Six PhD students were supervised in the three years of the chair. Their topics included:
- landscape visualisation;
- kinetic 3D Voronoi diagrams and their application in modelling spatial fields;
- automated building reconstruction from LIDAR data;
- 3D visualisation for on-ship marine navigation; interactive terrain modelling and applications; and
- 3D data structures for real-time building escape-route planning.
Theoretical work was concerned with:
- the VD and algorithms for interactive modification of the spatial model, in 2D and 3D;
- interactive line-segment VD construction for GIS applications and analysis of spatial relationships;
- relating CAD and GIS data structures to permit integration of buildings and landscape; oceanographic modelling and interpolation;
- quad-edge data structures and CAD Euler operators; and
- extending quad edge structures to 3D in order to maintain primal and dual relationships.
One co-authored book, 3 book chapters, 8 published journal articles and 42 conference papers have been published to date.
A major component of the chair was the presentation of workshops to students of various disciplines. 16 workshops were given, of one to five days in length, at various European universities - some as credit courses.

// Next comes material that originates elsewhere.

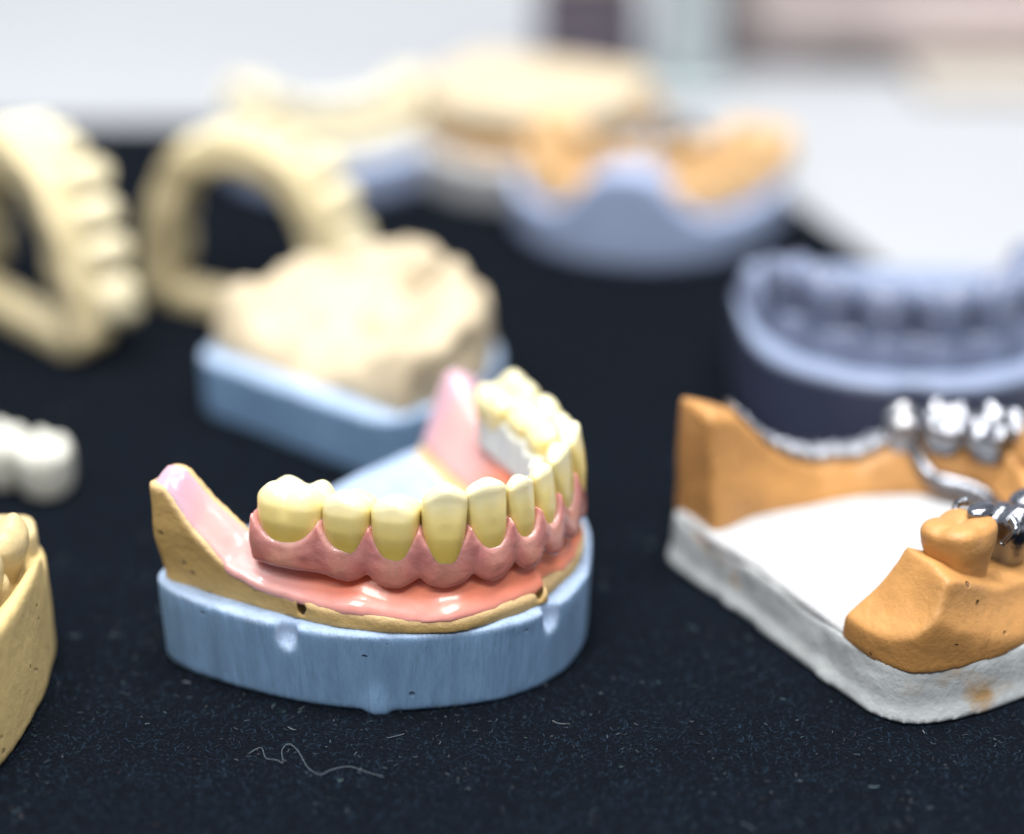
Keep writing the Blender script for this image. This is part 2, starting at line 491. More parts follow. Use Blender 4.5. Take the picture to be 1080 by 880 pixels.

The main theme was the importance of having a clear model of the space one was attempting to model, and on this basis to develop or select the appropriate data structure and algorithms. Hands-on laboratory sessions were available, and also research student seminars to provide discussion and advice on research projects.
A major result of the chair was the development of dynamic and kinetic algorithms for Voronoi diagrams in 2D and 3D. Applications were developed for marine navigation, modelling of 2D and 3D fields and interactive cartography. A consistent model has been proposed for many types of spatial and GIS data, integrating a wide variety of data types, topological structures, algorithms and analyses. In particular, the integration of GIS-type 'objects' and 'fields' allows for more consistent data structures and spatial queries. Recent work suggests a hierarchical model for these methods, permitting their extension to large data sets.
Automated building reconstruction from laser altimetry data is of considerable interest to many national mapping agencies. Chair research has led to improved methods for building-plane recognition from point-cloud data, as well as flexible algorithms for reconstruction (reverse engineering) of buildings based on the recognition of the topological relationships of these planes, rather than using pre-defined building templates.
Significant progress was also made in the development of a true 'volumetric' 3D data structure, based on preserving both primal and dual relationships, that permits true navigation in, and querying of, spatial models containing volumes, faces, edges and vertices - and the attributes associated with these entities. This integrates the GIS concept of spatial entities with identities and attributes, with the CAD model of 3D shells and construction operators. Recent work has been on developing disaster management tools, where linkages between rooms and accessible escape paths are critical, but other applications include geological modelling, etc. Overall, these concepts have been of great utility in the integration of spatial modelling tools between various disciplines. Various researchers are continuing to develop further concepts and applications based on the chair ideas.